Administration and Finance Secretary Michael Heffernan

State budget officials got a bit of positive news last month when the Department of Revenue announced that state tax collections through the first quarter of the year were ahead of target by $124 million (about 2 percent).
 
Led by nearly 6 percent growth in income tax withholding payments, collections through September totaled $6.4 billion, a modest but welcome 2.6 percent increase over the same three-month period last year.
 
The positive revenue report led Administration and Finance Secretary Michael Heffernan to tell the governor and the chairs of the House and Senate Ways and Means committees that he would not be changing the state’s revenue forecast for fiscal 2018 at the first quarter mark.
 
State tax collections for fiscal 2018 are expected to reach $26.5 billion, an increase of 3.4 percent over last year.

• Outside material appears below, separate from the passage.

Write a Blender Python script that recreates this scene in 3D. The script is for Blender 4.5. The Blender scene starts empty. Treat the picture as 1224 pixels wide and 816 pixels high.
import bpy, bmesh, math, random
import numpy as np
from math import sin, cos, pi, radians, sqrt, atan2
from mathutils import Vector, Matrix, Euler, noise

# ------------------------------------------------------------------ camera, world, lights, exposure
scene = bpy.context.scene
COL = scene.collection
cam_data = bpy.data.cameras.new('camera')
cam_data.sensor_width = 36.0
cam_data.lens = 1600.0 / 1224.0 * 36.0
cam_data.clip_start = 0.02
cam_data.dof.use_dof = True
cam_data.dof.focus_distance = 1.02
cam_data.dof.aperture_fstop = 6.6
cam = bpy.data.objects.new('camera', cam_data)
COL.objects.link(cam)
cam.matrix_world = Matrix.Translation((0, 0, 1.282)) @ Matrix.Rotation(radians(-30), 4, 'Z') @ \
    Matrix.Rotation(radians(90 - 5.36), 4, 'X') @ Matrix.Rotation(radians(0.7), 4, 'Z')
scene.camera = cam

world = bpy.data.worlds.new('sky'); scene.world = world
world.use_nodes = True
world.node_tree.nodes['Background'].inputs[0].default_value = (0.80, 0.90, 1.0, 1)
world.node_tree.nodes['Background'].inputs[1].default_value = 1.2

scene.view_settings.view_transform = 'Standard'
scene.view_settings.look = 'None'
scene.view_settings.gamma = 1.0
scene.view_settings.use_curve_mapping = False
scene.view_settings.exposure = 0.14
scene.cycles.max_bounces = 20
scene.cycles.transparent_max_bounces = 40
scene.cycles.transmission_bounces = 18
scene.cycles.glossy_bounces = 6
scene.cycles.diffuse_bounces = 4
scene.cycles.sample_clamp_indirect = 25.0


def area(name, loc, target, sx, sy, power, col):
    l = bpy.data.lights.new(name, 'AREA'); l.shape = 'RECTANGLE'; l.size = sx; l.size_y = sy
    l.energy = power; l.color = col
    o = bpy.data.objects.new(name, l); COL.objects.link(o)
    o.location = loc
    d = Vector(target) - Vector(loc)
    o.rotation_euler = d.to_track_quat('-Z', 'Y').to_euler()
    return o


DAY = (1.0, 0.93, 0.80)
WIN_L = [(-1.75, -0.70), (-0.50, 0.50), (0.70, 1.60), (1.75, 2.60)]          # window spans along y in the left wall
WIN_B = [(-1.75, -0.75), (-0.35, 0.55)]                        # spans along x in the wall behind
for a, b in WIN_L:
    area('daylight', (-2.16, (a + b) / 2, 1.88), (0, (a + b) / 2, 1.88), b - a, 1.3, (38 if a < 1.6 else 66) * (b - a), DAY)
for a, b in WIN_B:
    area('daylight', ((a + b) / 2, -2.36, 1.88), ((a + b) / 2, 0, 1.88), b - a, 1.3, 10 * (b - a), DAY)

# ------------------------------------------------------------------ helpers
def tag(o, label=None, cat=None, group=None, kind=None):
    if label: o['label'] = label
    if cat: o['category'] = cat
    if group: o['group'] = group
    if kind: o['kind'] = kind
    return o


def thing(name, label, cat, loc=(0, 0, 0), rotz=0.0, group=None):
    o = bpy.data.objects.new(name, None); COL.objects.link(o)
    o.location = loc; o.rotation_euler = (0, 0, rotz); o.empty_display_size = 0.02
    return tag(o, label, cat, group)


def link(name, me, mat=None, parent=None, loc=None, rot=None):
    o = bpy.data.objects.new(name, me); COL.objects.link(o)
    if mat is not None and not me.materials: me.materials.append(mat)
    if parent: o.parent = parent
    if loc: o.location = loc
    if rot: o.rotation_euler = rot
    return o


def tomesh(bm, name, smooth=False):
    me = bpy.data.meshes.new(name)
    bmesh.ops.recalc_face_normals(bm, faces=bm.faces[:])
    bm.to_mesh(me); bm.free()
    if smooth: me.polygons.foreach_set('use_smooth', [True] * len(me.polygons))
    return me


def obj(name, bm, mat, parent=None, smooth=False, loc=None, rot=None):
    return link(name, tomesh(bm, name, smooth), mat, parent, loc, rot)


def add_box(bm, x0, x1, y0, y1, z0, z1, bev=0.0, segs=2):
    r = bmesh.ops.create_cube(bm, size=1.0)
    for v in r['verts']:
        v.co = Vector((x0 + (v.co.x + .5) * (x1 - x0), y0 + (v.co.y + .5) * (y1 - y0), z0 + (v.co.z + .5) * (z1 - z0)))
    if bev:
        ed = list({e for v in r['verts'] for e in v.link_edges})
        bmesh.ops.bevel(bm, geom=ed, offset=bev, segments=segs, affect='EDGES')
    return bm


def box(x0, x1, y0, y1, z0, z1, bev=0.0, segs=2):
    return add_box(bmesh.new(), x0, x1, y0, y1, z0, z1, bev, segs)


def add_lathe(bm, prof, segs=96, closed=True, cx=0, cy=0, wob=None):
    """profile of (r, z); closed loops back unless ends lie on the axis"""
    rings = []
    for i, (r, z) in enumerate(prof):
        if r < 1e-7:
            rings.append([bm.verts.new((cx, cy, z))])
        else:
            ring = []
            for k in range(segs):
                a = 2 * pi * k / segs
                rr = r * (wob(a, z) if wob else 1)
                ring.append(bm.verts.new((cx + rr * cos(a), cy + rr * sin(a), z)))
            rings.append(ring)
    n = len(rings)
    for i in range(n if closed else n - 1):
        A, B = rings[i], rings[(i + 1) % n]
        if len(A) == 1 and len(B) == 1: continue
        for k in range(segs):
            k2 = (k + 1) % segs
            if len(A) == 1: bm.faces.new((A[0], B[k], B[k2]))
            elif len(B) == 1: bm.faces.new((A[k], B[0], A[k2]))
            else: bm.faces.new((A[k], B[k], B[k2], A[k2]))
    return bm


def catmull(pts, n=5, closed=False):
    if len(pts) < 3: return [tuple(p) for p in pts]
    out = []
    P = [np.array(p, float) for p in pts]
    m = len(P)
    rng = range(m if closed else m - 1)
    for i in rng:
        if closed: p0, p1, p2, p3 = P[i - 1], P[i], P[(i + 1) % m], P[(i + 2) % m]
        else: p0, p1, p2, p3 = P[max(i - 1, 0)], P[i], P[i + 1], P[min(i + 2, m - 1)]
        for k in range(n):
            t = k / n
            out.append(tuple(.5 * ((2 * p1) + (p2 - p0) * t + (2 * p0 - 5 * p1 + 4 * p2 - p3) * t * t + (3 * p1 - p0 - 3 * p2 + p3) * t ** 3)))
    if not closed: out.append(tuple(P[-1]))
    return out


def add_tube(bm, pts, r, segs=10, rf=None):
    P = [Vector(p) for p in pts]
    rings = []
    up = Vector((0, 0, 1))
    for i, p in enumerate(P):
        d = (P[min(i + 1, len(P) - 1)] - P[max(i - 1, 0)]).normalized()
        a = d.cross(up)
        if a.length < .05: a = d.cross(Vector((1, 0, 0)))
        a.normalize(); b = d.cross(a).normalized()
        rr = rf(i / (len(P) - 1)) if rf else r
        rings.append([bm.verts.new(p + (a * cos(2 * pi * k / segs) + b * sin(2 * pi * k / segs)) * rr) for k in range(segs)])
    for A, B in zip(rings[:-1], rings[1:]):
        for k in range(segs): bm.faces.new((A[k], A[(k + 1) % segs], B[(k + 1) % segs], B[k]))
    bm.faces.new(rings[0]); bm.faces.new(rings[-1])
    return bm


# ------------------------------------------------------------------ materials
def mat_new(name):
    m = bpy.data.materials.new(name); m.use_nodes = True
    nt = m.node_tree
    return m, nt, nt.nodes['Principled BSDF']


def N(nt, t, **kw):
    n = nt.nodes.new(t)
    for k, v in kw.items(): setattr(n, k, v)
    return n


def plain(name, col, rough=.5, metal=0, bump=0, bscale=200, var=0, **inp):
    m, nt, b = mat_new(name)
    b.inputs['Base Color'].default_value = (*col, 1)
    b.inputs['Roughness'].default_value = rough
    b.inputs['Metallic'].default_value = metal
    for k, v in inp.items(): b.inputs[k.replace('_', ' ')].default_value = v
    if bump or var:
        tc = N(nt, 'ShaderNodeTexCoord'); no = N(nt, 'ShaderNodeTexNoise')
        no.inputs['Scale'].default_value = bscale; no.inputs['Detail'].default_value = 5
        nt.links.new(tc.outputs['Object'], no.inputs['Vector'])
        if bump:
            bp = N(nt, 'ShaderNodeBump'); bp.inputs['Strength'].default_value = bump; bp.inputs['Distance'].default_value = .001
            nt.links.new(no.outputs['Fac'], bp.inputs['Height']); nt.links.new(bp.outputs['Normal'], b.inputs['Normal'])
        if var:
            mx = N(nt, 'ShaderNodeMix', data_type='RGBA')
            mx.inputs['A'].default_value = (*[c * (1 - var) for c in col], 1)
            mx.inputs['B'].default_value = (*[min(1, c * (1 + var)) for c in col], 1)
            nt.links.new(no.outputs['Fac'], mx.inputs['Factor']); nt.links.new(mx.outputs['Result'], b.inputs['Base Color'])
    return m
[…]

This is lower than the projection used when the budget bill was first developed earlier in the year, but higher than the full-year 1.4 percent revenue increase seen for fiscal 2017.
 
In his letter, Secretary Heffernan noted that he was not prepared to make an initial estimate for fiscal 2019, as is sometimes done in October, and that updated economic and tax information would be discussed at the annual “consensus” revenue hearing, usually held in December.
 
The much-reworked $40 billion state spending plan for fiscal 2018 is still taking final shape, as the House and Senate continue into October to override some of the $320 million in spending vetoes made by Gov. Charlie Baker when he signed the budget in July. The House restored funding to all the accounts vetoed by the governor, while the Senate so far has added back $124 million in vetoed funding.